» Material provided
— START —

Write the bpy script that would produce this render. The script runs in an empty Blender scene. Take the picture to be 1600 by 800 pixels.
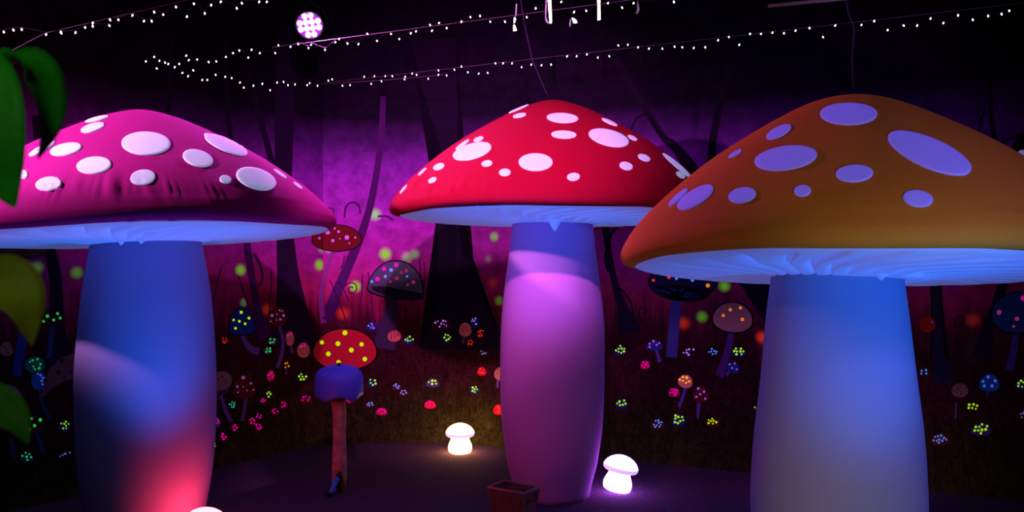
import bpy, math, random
from mathutils import Vector, Matrix
from mathutils.bvhtree import BVHTree

R = math.radians
random.seed(7)
F, HOR, CAMH = 1250.0, 417.0, 1.6          # focal length in pixels, horizon row, eye height

# ------------------------------------------------------------------ camera
scene = bpy.context.scene
C = scene.collection
cam = bpy.data.cameras.new('camera')
cam.sensor_width = 36.0
cam.lens = 36.0 * F / 1600.0
cam.shift_y = (HOR - 400.0) / 1600.0
cam.clip_start = 0.05
cam.dof.use_dof = True
cam.dof.focus_distance = 5.0
cam.dof.aperture_fstop = 5.6
camo = bpy.data.objects.new('camera', cam)
camo.location = (0, 0, CAMH)
camo.rotation_euler = (R(90), 0, 0)
C.objects.link(camo)
scene.camera = camo

# ------------------------------------------------------------------ world, exposure
w = bpy.data.worlds.new('world')
scene.world = w
w.use_nodes = True
w.node_tree.nodes['Background'].inputs[0].default_value = (0.10, 0.09, 0.40, 1)
w.node_tree.nodes['Background'].inputs[1].default_value = 0.022
vs = scene.view_settings
vs.view_transform = 'Standard'
vs.look = 'None'
vs.exposure = 0.0
vs.gamma = 1.0
vs.use_curve_mapping = False

# ------------------------------------------------------------------ stage lights of the room, plus added fill lights
def spot(name, loc, target, color, power, angle, blend=0.4, size=0.06):
    l = bpy.data.lights.new(name, 'SPOT')
    l.color = color
    l.energy = power
    l.spot_size = R(angle)
    l.spot_blend = blend
    l.shadow_soft_size = size
    o = bpy.data.objects.new(name, l)
    o.location = loc
    o.rotation_euler = (Vector(target) - Vector(loc)).to_track_quat('-Z', 'Y').to_euler()
    C.objects.link(o)
    return o

# magenta wash hung over the visitors, thrown on the mural
spot('magenta_wash_light', (-0.05, 1.2, 3.65), (-0.45, 7.2, 2.0), (1.0, 0.26, 0.92), 950, 43, 0.8, 0.05)
# violet fill added to brighten the mural on the right
spot('violet_fill_light', (3.3, 3.2, 3.9), (1.3, 6.5, 1.6), (0.36, 0.10, 1.0), 55, 70, 0.9, 0.1)
# hot pink lamp high on the left, on the pink cap
spot('pink_side_light', (-4.3, 2.6, 3.35), (-2.6, 4.3, 2.52), (1.0, 0.46, 0.92), 850, 48, 0.6, 0.08)
# second pink lamp from the left, on the red cap and the stems
spot('pink_cross_light', (-2.2, 1.4, 3.3), (0.48, 5.3, 1.25), (1.0, 0.22, 0.75), 140, 27, 0.7, 0.08)
spot('pink_cross_light', (-1.2, 0.6, 2.9), (1.25, 3.95, 0.85), (1.0, 0.25, 0.8), 60, 17, 0.7, 0.06)
# violet-blue black lights from the right, one high, one low
spot('blue_light', (3.6, 0.6, 3.3), (1.5, 4.2, 1.9), (0.26, 0.13, 1.0), 135, 60, 0.8, 0.25)
spot('blue_side_light', (3.9, 2.4, 1.2), (1.6, 4.1, 1.1), (0.01, 0.12, 1.0), 32, 55, 0.8, 0.2)
# unseen blue floods added low down to light the gills and stem tops
spot('gill_fill_light', (-1.45, 3.75, 0.1), (-2.0, 4.45, 1.80), (0.008, 0.22, 1.0), 95, 62, 0.9, 0.12)
spot('gill_fill_light', (-0.9, 2.2, 0.2), (0.28, 5.4, 2.02), (0.008, 0.22, 1.0), 300, 29, 0.9, 0.12)
spot('gill_fill_light', (2.2, 0.9, 0.2), (1.55, 3.9, 1.65), (0.004, 0.22, 1.0), 270, 34, 0.9, 0.12)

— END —

» The request
Collect the lines that hold "pixels".

» Exercise answer
Write the bpy script that would produce this render. The script runs in an empty Blender scene. Take the picture to be 1600 by 800 pixels.
F, HOR, CAMH = 1250.0, 417.0, 1.6          # focal length in pixels, horizon row, eye height